All businesses – from pubs to clubs, barbers to bookies, supermarkets to football stadiums – are required by law to pay a licence fee if they play music. In Ireland, this annual licence, the Dual Music Licence, is obtained from the Irish Music Rights Organisation (IMRO), the official body that ensures music creators are paid fairly for use of their work. Whether their songs are performed live, broadcast on radio, TV, streamed online or played in a shoe shop, artists should earn royalties.

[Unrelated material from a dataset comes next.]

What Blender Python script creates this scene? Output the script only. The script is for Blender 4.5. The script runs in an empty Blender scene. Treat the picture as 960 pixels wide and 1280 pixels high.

However, in an effort to reduce song clearance fees with record labels, some in-store music suppliers include cover versions of well-known songs as part of their packages but, even at that, the business buying those playlists still needs to pay the licence fee. “IMRO controls the musical work copyright of songs – ie the actual music of a song – and in this regard, IMRO represents the authors and publishers of songs,” explains Keith Johnson, IMRO’s director of marketing. “This means that no matter who covers a song, the author of a song – regardless of who it is performed or recorded by – is entitled to music royalties when that song is performed in public.”
He adds: “We have encountered a number of situations in recent times where some retailers who have installed non-copyright music, or are using so called ‘sound alike’ tracks, have quickly returned to using copyright music due to requests from staff members and customers who prefer to hear chart hits and contemporary songs.”
In the dentist's waiting room, you expect to hear classical music to calm any pre-drilling jitters
Mood is everything when it comes to music, it always has been. But when you’ve to set the mood for people in a public space, the risks you take in private, like playing Nine Inch Nails on your headphones in the gym, don’t cut it. To maintain the right mood in public, you play it safe. So in the dentist’s waiting room, you expect to hear classical music to calm any pre-drilling jitters and in a trendy hairdressers, you’ll hear up-beat music that commands you to feel good about yourself, even if you’re not so sure about this new length. So how do you set the mood for people doing their weekly shop? Dodgy covers at a low cost aside, you try and make the music as unremarkable as possible.
“If you walk into an environment and it feels comfortable and it’s inviting, and you’re enjoying the experience, then absolutely we’ve done what we’ve intended to do. We’re very much a passive listening experience,” says Hillyer. “We’re all about making sure that your experience in site is as good as can it can possibly be around audio and music. So if you don’t really notice us, then we’ve done our job.”